Below are some records; quote exactly the lines from the one that contains "Write part 2" through the one that contains "beam('lintel_beam', -1.4, 10.0, 29.98, 30.28, 2.42, 'shallow", inclusive, and no others.
══ Data provided
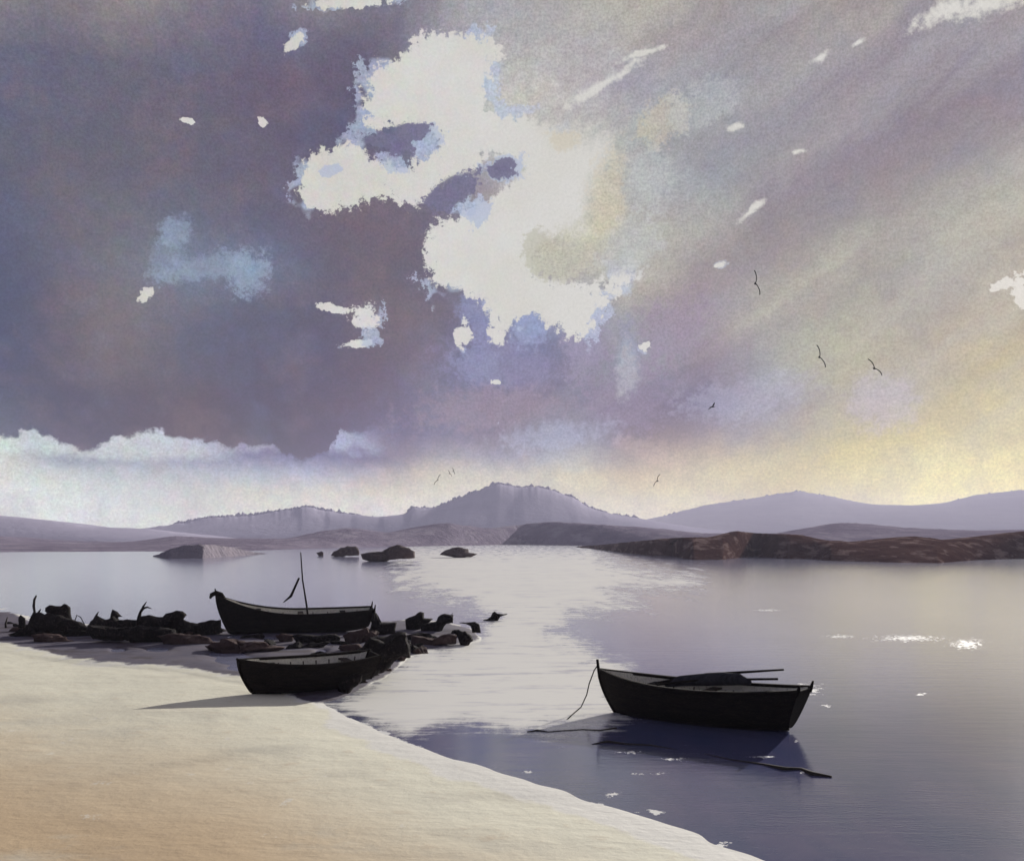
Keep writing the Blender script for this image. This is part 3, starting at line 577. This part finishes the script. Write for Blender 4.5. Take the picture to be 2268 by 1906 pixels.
# small stones scattered through the mud between the big rocks
rnd = random.Random(11); proto = []
for i in range(5):
    bm = bmesh.new(); bmesh.ops.create_icosphere(bm, subdivisions=3, radius=1)
    for q in bm.verts:
        n_ = noise.noise(q.co*1.3+Vector((i*7, 0, 0)))*.45+noise.noise(q.co*3.5+Vector((i*7, 3, 0)))*.22
        q.co = Vector((q.co.x*1.5, q.co.y, q.co.z*.62))*(1+n_)
    me = D.meshes.new('stone'); bm.to_mesh(me); bm.free(); me.materials.append(rockm if i % 3 else rockb); proto.append(me)
LINE = [(20, 1392), (150, 1398), (300, 1404), (430, 1412), (560, 1420), (700, 1430), (800, 1432), (860, 1440), (930, 1432), (1000, 1416), (1040, 1404)]
for i in range(64):
    u_ = rnd.random(); sx = 15+u_*1030; sy = interp(LINE, sx)+rnd.gauss(0, 9)
    if rnd.random() < .3: sx = rnd.uniform(770, 930); sy = interp([(770, 1500), (930, 1440)], sx)+rnd.gauss(0, 10)
    o = D.objects.new('stone', rnd.choice(proto)); col.objects.link(o); o.location = P(sx, sy, .03)
    k_ = rnd.uniform(.10, .30)*(1.6 if rnd.random() < .15 else 1); o.scale = (k_*rnd.uniform(.8, 1.5), k_, k_*rnd.uniform(.6, 1.3)); o.rotation_euler = (rnd.uniform(-.4, .4), rnd.uniform(-.4, .4), rnd.uniform(0, 6.3))
    tag(o, 'small dark stone lying in the mud among the bigger weedy rocks', 'stone', 'small stones among the rocks')
# driftwood
def stick(paths, label, m=wood, name='driftwood', cat='driftwood', group=None, Y=44):
    mb = MB(); out = []
    o0 = None
    for pts, rad in paths:
        q = [Vector(((x-CX)/F*Y, 0, CH-(y-HZ)/F*Y)) for x, y in pts]
        if o0 is None: o0 = Vector((q[0].x, Y, 0))
        q = [Vector((p.x-o0.x, i*.03, p.z)) for i, p in enumerate(q)]; mb.tube(q, rad)
    o = mb.build(name, m, None, True); o.location = o0; tag(o, label, cat, group); return o
stick([(z1([(242,640),(246,560),(255,520),(246,480),(248,430),(262,398)]), [.11, .10, .05, .055, .05, .03])], 'tall bent driftwood post standing on the broad rock mound')
stick([(z1([(1036,620),(1042,560),(1050,520),(1070,480),(1092,445)]), [.10, .08, .05, .04, .015]), (z1([(1052,525),(1072,495),(1100,485),(1132,497)]), [.05, .05, .035, .01])], 'forked driftwood branch leaning over the long finned slab')
stick([(z1([(560,590),(575,545),(600,560),(640,640)]), [.02, .02, .02, .02])], 'thin bent twig beside the humped boulder')

stick([(z2([(1128,500),(1132,470),(1140,440)]), [.05, .04, .02])], 'short black stake beside the horned rock')
stick([(z1([(45,640),(40,610),(52,560)]), [.05, .04, .02])], 'short stake at far left edge of the rocks')
stick([(z1([(700,590),(722,545),(735,520)]), [.05, .04, .015])], 'stub of driftwood on the left hump of the twin-humped rock')
stick([(z1([(250,600),(285,530),(300,500)]), [.06, .05, .02])], 'slanting stub of driftwood right of the bent post')
stick([(z2([(1640,500),(1628,475),(1640,455)]), [.03, .025, .01])], 'short twig on the hooked end of the arched boulder')
# ------------------------------------------------------------------ boats
def boat(name, loc, heading, L, B, Dp, sf, sa, tr=.6, rake=.5, draft=0, heel=0, pitch=0, hullm=tar, thw=3, srake=.12, post=.0, horn=.08):
    root = empty(name, loc, heading); root.rotation_mode = 'XYZ'; root.rotation_euler = (heel, pitch, heading)
    NS, NC = 36, 14
    def hb(t):
        a = 1-abs(1-t/.55)**2.3 if t < .55 else 1-(1-tr)*((t-.55)/.45)**2
        return max(B/2*a, .012)
    def zg(t): return Dp+sf*max(0, 1-t/.55)**2.2+sa*max(0, (t-.5)/.5)**2
    def zk(t): return .26*Dp*max(0, (t-.55)/.45)**2+.10*Dp*max(0, 1-t/.25)**2
    def pt(t, s, inset=0.0):
        b_ = max(hb(t)-inset, .004); a = s*math.pi/2
        k0 = zk(t)+inset; k1 = zg(t)
        yy = b_*math.sin(a)**.75; zz = k0+(k1-k0)*(1-math.cos(a))**(.85)
        zr = (zz-k0)/max(k1-k0, .01)
        xx = L/2-t*L-rake*(1-zr)**1.7*(1-t)**6-(srake*(zr-1)*-1)*(-1)*t**6*-1
        xx = L/2-t*L-rake*(1-zr)**1.7*max(0, 1-t)**6+srake*(1-zr)*t**6*2
        if inset: xx -= inset*1.2*(1-2*t)
        return xx, yy, zz
    def shell(inset, step):
        v = []; f = []
        for i in range(NS+1):
            t = i/NS
            for side in (-1, 1):
                pass
            row = []
            for j in range(-NC, NC+1):
                s = abs(j)/NC; x, y, z = pt(t, s, inset)
                if step: y += .016*(((abs(j)*.5) % 1.0))*(-1)*min(1, y*4)
                row.append((x, y*(1 if j >= 0 else -1), z))
            v += row
        m = 2*NC+1
        for i in range(NS):
            for j in range(m-1): f.append((i*m+j, i*m+j+1, (i+1)*m+j+1, (i+1)*m+j))
        return v, f, m
    vo, fo, m = shell(0, True)
    # transom closes the stern
    k0 = len(vo); last = [NS*m+j for j in range(m)]
    fo.append(tuple(last)); fo.append(tuple(range(m)))
    hull = meshobj('hull', vo, fo[:-2], hullm, root, False)
    vi, fi, _ = shell(.035, False); inner = meshobj('inner_planking', vi, fi, paleint, root, True)
    tv = [Vector(vo[i]) for i in last]; mb = MB(); kk = len(tv)
    mb.v = tv+[p+Vector((-.045, 0, 0)) for p in tv]; mb.f = [tuple(range(kk)), tuple(range(kk, 2*kk))]+[(i, i+1, kk+i+1, kk+i) for i in range(kk-1)]+[(kk-1, 0, kk, 2*kk-1)]
    mb.build('transom', hullm, root)
    for sd_ in (-1, 1):
        mb = MB(); q = [[], [], [], []]
        for i in range(NS+1):
            x, y, z = pt(i/NS, 1)
            for a, (dy, dz) in enumerate(((.03, -.035), (.03, .03), (-.05, .03), (-.05, -.035))): q[a].append((x, sd_*max(y+dy, .003), z+dz))
        mb.strip(*q); mb.build('gunwale', hullm, root)
    # stem post and keel
    pts = [pt(0, s/8) for s in range(9)]; pts = [Vector((p[0]+.03, 0, p[2])) for p in pts]
    mb = MB(); top = pts[-1]+Vector((.03, 0, horn+post))
    mb.tube([pts[0]-Vector((.2, 0, .02))]+pts+[top], [.035]*10+[.03], 6); mb.build('stem_post', hullm, root, True)
    mb = MB(); q = [Vector((pt(i/12, 0)[0], 0, pt(i/12, 0)[2]-.02)) for i in range(13)]; mb.tube(q, .035, 6); mb.build('keel', hullm, root, True)
    for i in range(thw):
        t = .26+.55*i/max(thw-1, 1); y = hb(t)-.04; x = L/2-t*L; z = zg(t)-.13
        MB().box((x, 0, z), (.22, 2*y, .035)).build('thwart', hullm if i % 2 == 0 else tarb, root)
    for i in range(9):
        t = .12+.8*i/8
        mb = MB(); mb.tube([(lambda p: (p[0], p[1], p[2]))(pt(t, s/8, .05)) for s in range(8)], .016, 5)
        mb.tube([(lambda p: (p[0], -p[1], p[2]))(pt(t, s/8, .05)) for s in range(8)], .016, 5); mb.build('rib', tarb, root)
    for sd_ in (-1, 1):      # transom horns
        x, y, z = pt(1, 1); MB().tube([(x, sd_*(y-.03), z-.1), (x-.03, sd_*(y-.02), z+.02), (x-.06, sd_*(y-.01), z+horn)], [.04, .04, .02], 6).build('stern_knee', hullm, root, True)
    root['_'] = 0; del root['_']
    return root, pt, zg, hb
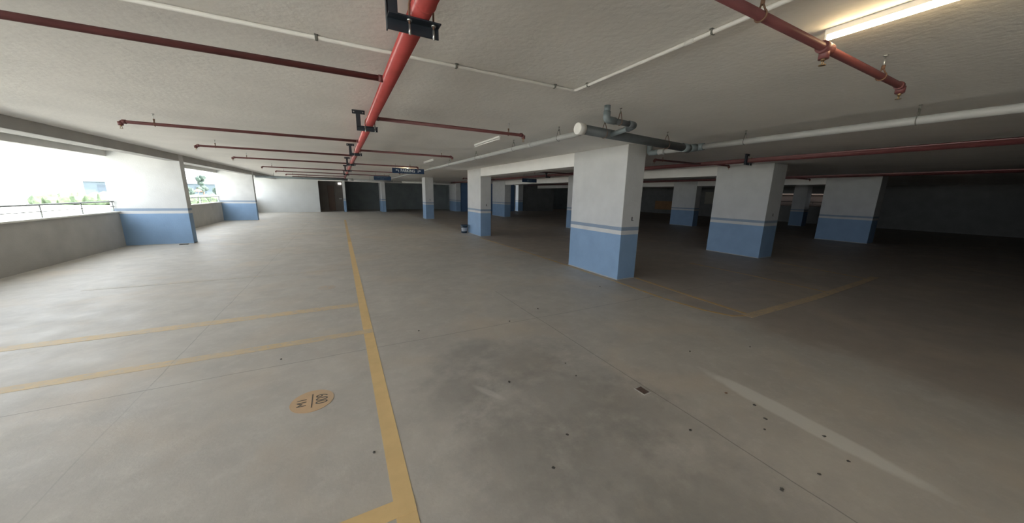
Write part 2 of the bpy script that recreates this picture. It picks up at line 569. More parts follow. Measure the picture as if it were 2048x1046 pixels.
BG = 'white downstand beams between columns'
beam('concrete_beam', 4.822, 5.25, 6.18, 11.82, 2.303, 'long white beam joining the nearest column to the bucket column', BG)
beam('concrete_beam', 10.402, 11.0, 6.24, 12.2, 2.33, 'dim white beam running left from the broad dim column behind the nearest column', BG)
beam('concrete_beam', 18.302, 18.8, 6.33, 12.0, 2.31, 'dark beam over the far right bay with two small bright gaps', BG)
beam('concrete_beam', 10.77, 11.2, 13.72, 21.7, 2.33, 'beam hidden in shade above the bay right of the bucket column', BG)
beam('concrete_beam', 18.302, 18.7, 13.5, 29.3, 2.31, 'far dark beam behind the dim blue and grey column', BG)
beam('edge_beam', -4.35, -4.052, 13.5, 22.3, 2.42, 'edge beam over the bright opening between the two left wall columns', 'edge beams along the left side', 'parapet')
beam('edge_beam', -4.35, -4.052, 5.6, 13.2, 2.42, 'edge beam over the opening nearer than the left edge wall column', 'edge beams along the left side', 'parapet')
beam('edge_beam', -4.35, -4.052, 22.6, 30.0, 2.42, 'edge beam beyond the far left wall column, running to the plain white wall', 'edge beams along the left side', 'parapet')
beam('lintel_beam', -1.4, 10.0, 29.98, 30.28, 2.42, 'shallow beam over the openings at the far end wall', None, 'beam')

# far end details
o = MB().box(-.55, -.05, 0, .04, 0, 2.1, .01).build('wooden_door', M['brown'])
o.location = (-.3, 32.555, 0)
tag(o, 'dim brown door leaf at the back of the far lobby', 'door')
MB_ = MB().box(-.12, .12, 0, .05, -.07, .07, .01)
o = MB_.build('wall_lamp', mat('lobby_lamp_glass', (.9, .9, .88), .4, emit=(1, .98, .95), estr=.35))
o.location = (.10, 32.54, 2.29)
tag(o, 'small white lamp high on the lobby wall at the far end', 'lamp')
o = MB().box(-.11, .11, 0, .03, -.06, .06, .008).build('notice_board', mat('white_notice', (.85, .85, .85), .5))
o.location = (.08, 32.56, 1.01)
tag(o, 'small white notice at waist height below the far lobby lamp', 'notice')
o = MB().box(0, .05, 22.0, 24.1, .4, 1.26, .01).build('lit_room_panel', M['ochre'])  # flat ochre colour in place of a faint orange-lit room
o.location = (XR - .06, 0, 0)
tag(o, 'dim ochre panel painted for an orange-lit room low in the darkness, left of the dim blue and grey column', 'panel')
o = MB().box(0, .05, 17.6, 18.75, 1.14, 2.2, .01).build('dim_window_board', M['beige'])  # board coloured like the dim window it stands in for
o.location = (XR - .06, 0, 0)
tag(o, 'dim beige board in place of a window on the far wall, just left of the broad dim column', 'board')

# railings on the left parapet
for k, (y0, y1) in enumerate(((13.5, 22.3), (22.6, 30.0), (5.6, 13.2))):
    lab = ('thin grey railing on the parapet in the bright left opening', 'thin grey railing on the parapet beyond the far left wall column', 'thin grey railing on the parapet nearer than the left edge wall column')[k]
    rr = empty('parapet_railing', (-5.57, y0, .985), 0, lab, 'railing', 'railings on the left parapet')
    L = y1 - y0
    MB().tube([(0, 0, .27), (0, L, .27)], .02, 10).build('top_rail', M['metal_rail'], rr)
    MB().tube([(0, 0, .13), (0, L, .13)], .009, 8).build('middle_rail', M['metal_rail'], rr)
    n = int(L / 1.15)
    for i in range(n + 1):
        yy = .05 + i * (L - .1) / n
        MB().tube([(0, yy, 0), (0, yy, .27)], .014, 8).build('post', M['metal_rail'], rr)
rr = empty('window_railing', (XR + .08, 8.9, 1.232), 0, 'dark rail across the two small bright gaps on the far right', 'railing')
MB().tube([(0, 0, .28), (0, 4.0, .28)], .02, 8).build('top_rail', M['black'], rr)
MB().tube([(0, 0, .08), (0, 4.0, .08)], .012, 8).build('middle_rail', M['black'], rr)
for yy in (.03, 2.0, 3.97):
    MB().tube([(0, yy, -.004), (0, yy, .28)], .014, 8).build('post', M['black'], rr)

# ---------------------------------------------------------------- paint on the floor
LG = 'yellow bay lines on the floor'


def line(pts, w_, label, m_='yellow', group=LG, z=.0016, name='painted_line'):
    """thin coat of paint along a polyline of (x,y)"""
    b = MB()
    P = [Vector((x, y)) for x, y in pts]
    Lf, Rt = [], []
    for i, p in enumerate(P):
        d = (P[min(i + 1, len(P) - 1)] - P[max(i - 1, 0)]).normalized()
        nrm = Vector((-d.y, d.x)) * w_ / 2
        Lf.append(p + nrm)
        Rt.append(p - nrm)
    bm = b.bm
    for zz in (0.0002, z):
        for a, c in zip(Lf, Rt):
            bm.verts.new((a.x, a.y, zz))
            bm.verts.new((c.x, c.y, zz))
    bm.verts.ensure_lookup_table()
    n = len(P)
    v = bm.verts
    T = 2 * n
    for i in range(n - 1):
        a, c, a2, c2 = 2 * i, 2 * i + 1, 2 * i + 2, 2 * i + 3
        bm.faces.new((v[T + a], v[T + c], v[T + c2], v[T + a2]))
        bm.faces.new((v[a], v[a2], v[c2], v[c]))
        bm.faces.new((v[a], v[T + a], v[T + a2], v[a2]))
        bm.faces.new((v[c], v[c2], v[T + c2], v[T + c]))
    bm.faces.new((v[0], v[1], v[T + 1], v[T]))
    bm.faces.new((v[2 * n - 2], v[T + 2 * n - 2], v[T + 2 * n - 1], v[2 * n - 1]))
    return tag(b.build(name, M[m_]), label, 'floor marking', group)


line([(.183, -3), (.183, 5.1), (.186, 12)], .105, 'long solid yellow line running from the bottom of the photo into the distance')
line([(.186, 12.0), (.19, 21.5)], .10, 'faint far end of the long yellow line below the red main pipe', 'yellow_thin')
line([(.236, 1.525), (-2.2, 1.525)], .105, 'bright yellow cross line at the bottom edge of the photo', 'yellow', z=.003)
line([(.236, 4.03), (-3.8, 4.03)], .125, 'worn yellow cross line meeting the long line, nearer of the close pair', 'yellow_worn', z=.003)
line([(.12, 5.12), (-3.8, 5.12)], .16, 'worn yellow cross line, farther of the close pair', 'yellow_worn', z=.003)
line([(.12, 7.68), (-3.8, 7.68)], .12, 'almost vanished yellow cross line near the faded floor disc', 'yellow_ghost', z=.003)
line([(4.66, 11.5), (4.74, 8.5), (4.74, 6.2), (4.72, 4.5), (4.66, 3.4), (4.72, 2.75), (4.86, 2.42), (5.15, 2.30)], .06, 'thin yellow line along the feet of the aisle columns, curving at its near end', 'yellow_thin')
line([(5.33, 4.58), (5.22, 3.4), (5.15, 2.38)], .07, 'short yellow line just behind the nearest column', 'yellow_thin')
line([(5.05, 2.31), (7.2, 2.30), (9.6, 2.38), (10.4, 2.42)], .13, 'yellow line running away to the right edge of the photo', 'yellow_worn', z=.003)
line([(7.9, 5.1), (7.9, 3.6), (7.8, 2.36)], .06, 'yellow line across the shaded bay before the broad dim column', 'yellow_thin')
line([(10.3, 4.3), (10.0, 2.42)], .06, 'barely visible yellow line near the foot of the broad dim column', 'yellow_thin')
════
Finished answer »
Write part 2 of the bpy script that recreates this picture. It picks up at line 569. More parts follow. Measure the picture as if it were 2048x1046 pixels.
BG = 'white downstand beams between columns'
beam('concrete_beam', 4.822, 5.25, 6.18, 11.82, 2.303, 'long white beam joining the nearest column to the bucket column', BG)
beam('concrete_beam', 10.402, 11.0, 6.24, 12.2, 2.33, 'dim white beam running left from the broad dim column behind the nearest column', BG)
beam('concrete_beam', 18.302, 18.8, 6.33, 12.0, 2.31, 'dark beam over the far right bay with two small bright gaps', BG)
beam('concrete_beam', 10.77, 11.2, 13.72, 21.7, 2.33, 'beam hidden in shade above the bay right of the bucket column', BG)
beam('concrete_beam', 18.302, 18.7, 13.5, 29.3, 2.31, 'far dark beam behind the dim blue and grey column', BG)
beam('edge_beam', -4.35, -4.052, 13.5, 22.3, 2.42, 'edge beam over the bright opening between the two left wall columns', 'edge beams along the left side', 'parapet')
beam('edge_beam', -4.35, -4.052, 5.6, 13.2, 2.42, 'edge beam over the opening nearer than the left edge wall column', 'edge beams along the left side', 'parapet')
beam('edge_beam', -4.35, -4.052, 22.6, 30.0, 2.42, 'edge beam beyond the far left wall column, running to the plain white wall', 'edge beams along the left side', 'parapet')
beam('lintel_beam', -1.4, 10.0, 29.98, 30.28, 2.42, 'shallow beam over the openings at the far end wall', None, 'beam')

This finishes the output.